“What are you going to do with your one precious life?”
Rapture, peace, prayer;
or confusion, anger, fear?
Waiting for the tsunami
happens where I live every year.
The earthquake on the other side of the world,
and thousands of miles away
we evacuate for the mountains,
not sure if the harbors, airport, and power station will be left in the morning.
People wait for a long eight hours until the wave comes,
not knowing will it be big or small?
Will it wipe out my home or not?
The way people wait is it’s own education,
in the inevitable.
Some empty the stores of liquor and cigarettes for tailgate parties.
Others listen compulsively to the radio, fear mounting as they prepare supplies for some unknown number of days to live on.
Others chose to pray and meditate and say “I love you.”
No way is the right way.
All God.
Everyone chooses their last moment of grace,
from the bottle, the news, or their one true religion.
I love the differences and have my preference.
“God I offer myself to thee,”
will be my one true offering,
as the water claims her rightful place at the center of things.

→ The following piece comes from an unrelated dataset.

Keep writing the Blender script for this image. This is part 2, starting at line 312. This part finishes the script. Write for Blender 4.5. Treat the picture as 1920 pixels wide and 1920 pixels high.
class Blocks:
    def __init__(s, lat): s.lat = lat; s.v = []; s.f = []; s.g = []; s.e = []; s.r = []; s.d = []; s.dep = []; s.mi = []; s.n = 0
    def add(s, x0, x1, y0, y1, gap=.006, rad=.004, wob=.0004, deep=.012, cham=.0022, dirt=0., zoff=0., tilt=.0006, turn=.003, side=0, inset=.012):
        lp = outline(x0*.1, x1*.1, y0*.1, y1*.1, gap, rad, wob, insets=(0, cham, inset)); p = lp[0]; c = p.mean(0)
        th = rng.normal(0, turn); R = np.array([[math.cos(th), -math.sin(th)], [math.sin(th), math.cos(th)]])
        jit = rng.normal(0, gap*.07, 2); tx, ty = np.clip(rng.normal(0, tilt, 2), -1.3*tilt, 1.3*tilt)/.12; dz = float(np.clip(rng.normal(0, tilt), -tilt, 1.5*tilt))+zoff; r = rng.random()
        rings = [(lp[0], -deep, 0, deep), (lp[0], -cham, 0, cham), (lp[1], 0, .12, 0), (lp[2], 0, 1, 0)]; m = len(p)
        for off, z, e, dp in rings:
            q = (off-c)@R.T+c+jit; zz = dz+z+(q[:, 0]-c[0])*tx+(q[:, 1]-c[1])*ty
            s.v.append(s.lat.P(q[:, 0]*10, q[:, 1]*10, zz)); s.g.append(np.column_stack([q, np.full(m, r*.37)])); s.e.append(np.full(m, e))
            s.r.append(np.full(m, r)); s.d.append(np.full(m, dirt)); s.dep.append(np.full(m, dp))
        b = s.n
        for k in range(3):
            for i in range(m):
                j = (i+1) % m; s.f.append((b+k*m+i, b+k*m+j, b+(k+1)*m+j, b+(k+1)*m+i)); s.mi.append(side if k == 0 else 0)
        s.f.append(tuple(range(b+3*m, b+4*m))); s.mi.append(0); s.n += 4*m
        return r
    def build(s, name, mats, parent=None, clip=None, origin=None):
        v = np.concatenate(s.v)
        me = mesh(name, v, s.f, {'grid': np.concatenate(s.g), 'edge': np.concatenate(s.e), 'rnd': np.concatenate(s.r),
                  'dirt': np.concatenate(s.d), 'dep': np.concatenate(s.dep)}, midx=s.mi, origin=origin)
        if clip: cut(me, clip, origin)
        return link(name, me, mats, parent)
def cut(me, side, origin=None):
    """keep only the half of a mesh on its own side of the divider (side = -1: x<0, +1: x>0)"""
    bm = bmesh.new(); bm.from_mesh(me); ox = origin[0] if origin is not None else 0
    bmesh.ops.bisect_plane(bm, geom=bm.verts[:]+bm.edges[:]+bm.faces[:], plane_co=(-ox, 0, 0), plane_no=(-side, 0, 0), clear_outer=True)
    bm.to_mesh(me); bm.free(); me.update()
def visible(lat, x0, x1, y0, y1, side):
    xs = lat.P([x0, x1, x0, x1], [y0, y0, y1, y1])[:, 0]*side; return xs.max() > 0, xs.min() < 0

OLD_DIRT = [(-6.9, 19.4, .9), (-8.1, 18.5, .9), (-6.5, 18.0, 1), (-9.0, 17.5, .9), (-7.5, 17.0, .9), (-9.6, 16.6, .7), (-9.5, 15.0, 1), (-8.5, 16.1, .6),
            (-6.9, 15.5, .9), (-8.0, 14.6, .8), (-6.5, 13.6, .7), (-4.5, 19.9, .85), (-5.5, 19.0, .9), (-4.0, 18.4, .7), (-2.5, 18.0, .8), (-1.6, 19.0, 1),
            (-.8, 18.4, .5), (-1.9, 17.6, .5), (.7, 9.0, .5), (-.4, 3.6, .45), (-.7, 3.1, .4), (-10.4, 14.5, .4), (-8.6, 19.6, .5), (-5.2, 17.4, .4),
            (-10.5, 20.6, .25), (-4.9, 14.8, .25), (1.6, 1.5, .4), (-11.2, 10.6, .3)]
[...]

Our mind is a bit one track when it comes to emotions. Give your mind anger, and it goes on and on about anger. Give it something to bless or love, and it does that instead. Point your mind in an emotional direction and that’s essentially it’s direction. This one track mind can work to your advantage as a channel-changer for difficult emotions. When I find I am being angry or judgmental, I begin blessing someone, something, anything. It doesn’t have to be the person I’m upset with. Heck no, not yet. But I can say a blessing for the earth, my neighbor’s dog, kids, someone driving by in a car, or anything else in that moment. And after about three minutes of blessing I don’t really have an interest in going back to the anger. Ditto if I’m in a car and someone in car in front of me does something that scares or angers me. Instead of going on and on about the person who cut me off, I send a blessing to someone in another car alongside of me, or behind me. This focusing on blessing another immediately stops the anger. It’s not that anger is bad, it’s simply that if given the choice of having anger or having kindness, I prefer the latter. And blessings can extend to neutral moments as well; the checkout clerk, sitting at a stoplight, waiting for an elevator. There are always people around you to bless no matter what is happening.